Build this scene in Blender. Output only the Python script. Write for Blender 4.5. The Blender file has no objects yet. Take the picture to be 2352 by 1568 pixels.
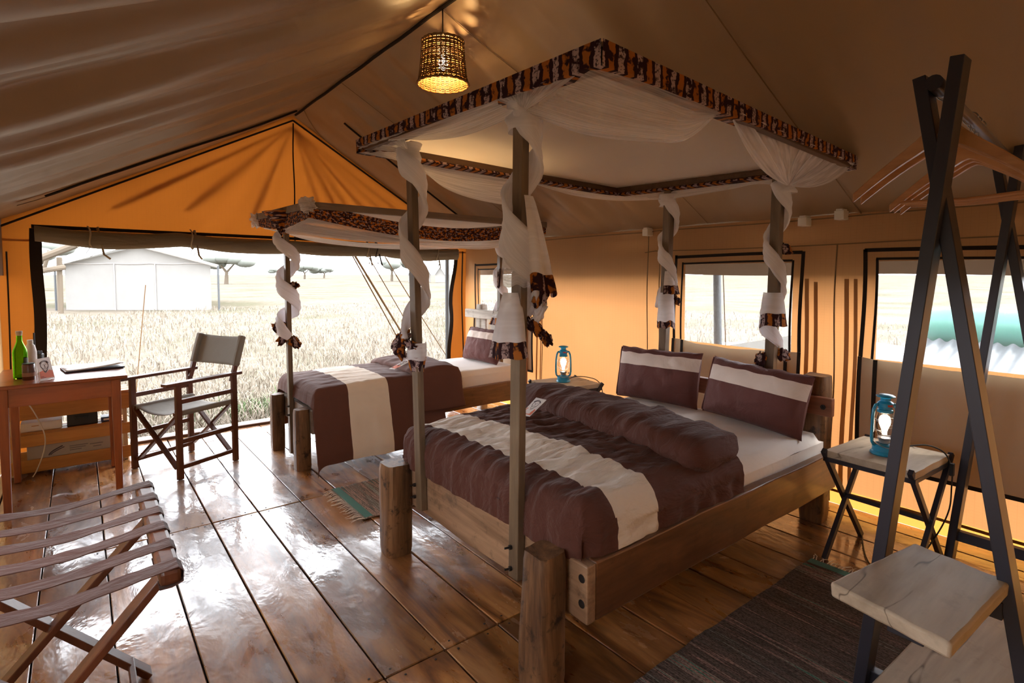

==

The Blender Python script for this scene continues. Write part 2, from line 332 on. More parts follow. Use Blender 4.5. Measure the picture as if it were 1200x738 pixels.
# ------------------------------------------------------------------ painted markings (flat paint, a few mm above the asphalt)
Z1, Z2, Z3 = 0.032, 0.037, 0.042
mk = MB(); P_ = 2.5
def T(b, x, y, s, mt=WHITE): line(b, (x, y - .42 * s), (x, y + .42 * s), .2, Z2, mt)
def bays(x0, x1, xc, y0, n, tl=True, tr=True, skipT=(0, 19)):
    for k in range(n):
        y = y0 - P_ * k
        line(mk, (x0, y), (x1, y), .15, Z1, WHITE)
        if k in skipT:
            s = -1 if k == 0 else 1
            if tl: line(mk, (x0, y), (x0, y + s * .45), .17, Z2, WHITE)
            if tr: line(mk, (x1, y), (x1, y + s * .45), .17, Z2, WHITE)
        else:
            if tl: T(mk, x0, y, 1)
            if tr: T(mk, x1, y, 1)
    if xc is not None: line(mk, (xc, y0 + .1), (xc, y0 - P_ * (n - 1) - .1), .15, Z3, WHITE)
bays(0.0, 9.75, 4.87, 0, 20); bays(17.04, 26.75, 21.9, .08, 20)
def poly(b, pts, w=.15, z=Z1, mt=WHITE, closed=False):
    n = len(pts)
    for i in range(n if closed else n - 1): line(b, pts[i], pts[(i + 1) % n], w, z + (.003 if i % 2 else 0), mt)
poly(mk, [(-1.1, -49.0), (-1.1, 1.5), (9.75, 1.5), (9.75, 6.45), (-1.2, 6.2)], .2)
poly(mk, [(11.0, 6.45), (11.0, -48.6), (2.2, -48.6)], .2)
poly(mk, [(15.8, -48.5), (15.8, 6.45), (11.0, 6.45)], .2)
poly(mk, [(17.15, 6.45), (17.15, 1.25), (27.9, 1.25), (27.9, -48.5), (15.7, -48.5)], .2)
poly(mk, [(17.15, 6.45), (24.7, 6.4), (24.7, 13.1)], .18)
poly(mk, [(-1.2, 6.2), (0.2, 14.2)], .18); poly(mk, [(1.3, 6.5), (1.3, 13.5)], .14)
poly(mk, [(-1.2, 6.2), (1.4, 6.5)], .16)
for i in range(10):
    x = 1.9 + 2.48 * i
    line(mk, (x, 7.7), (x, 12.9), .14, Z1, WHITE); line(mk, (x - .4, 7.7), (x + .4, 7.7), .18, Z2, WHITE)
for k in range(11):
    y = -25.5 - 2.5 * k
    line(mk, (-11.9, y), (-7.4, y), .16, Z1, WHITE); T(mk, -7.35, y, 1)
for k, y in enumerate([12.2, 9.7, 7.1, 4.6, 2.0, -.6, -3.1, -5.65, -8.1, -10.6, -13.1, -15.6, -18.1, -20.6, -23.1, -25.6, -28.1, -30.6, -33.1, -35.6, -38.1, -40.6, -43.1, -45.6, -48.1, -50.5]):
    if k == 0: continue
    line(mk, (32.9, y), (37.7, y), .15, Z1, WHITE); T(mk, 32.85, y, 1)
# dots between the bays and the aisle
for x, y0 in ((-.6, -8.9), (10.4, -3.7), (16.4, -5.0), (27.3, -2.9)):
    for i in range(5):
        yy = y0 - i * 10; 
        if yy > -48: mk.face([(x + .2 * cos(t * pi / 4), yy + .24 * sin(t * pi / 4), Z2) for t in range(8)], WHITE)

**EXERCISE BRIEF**
Pull every line containing "script" out of the data above.

**WRITTEN ANSWER**
Build this scene in Blender. Output only the Python script. Write for Blender 4.5. The Blender file has no objects yet. Take the picture to be 2352 by 1568 pixels.
The Blender Python script for this scene continues. Write part 2, from line 332 on. More parts follow. Use Blender 4.5. Measure the picture as if it were 1200x738 pixels.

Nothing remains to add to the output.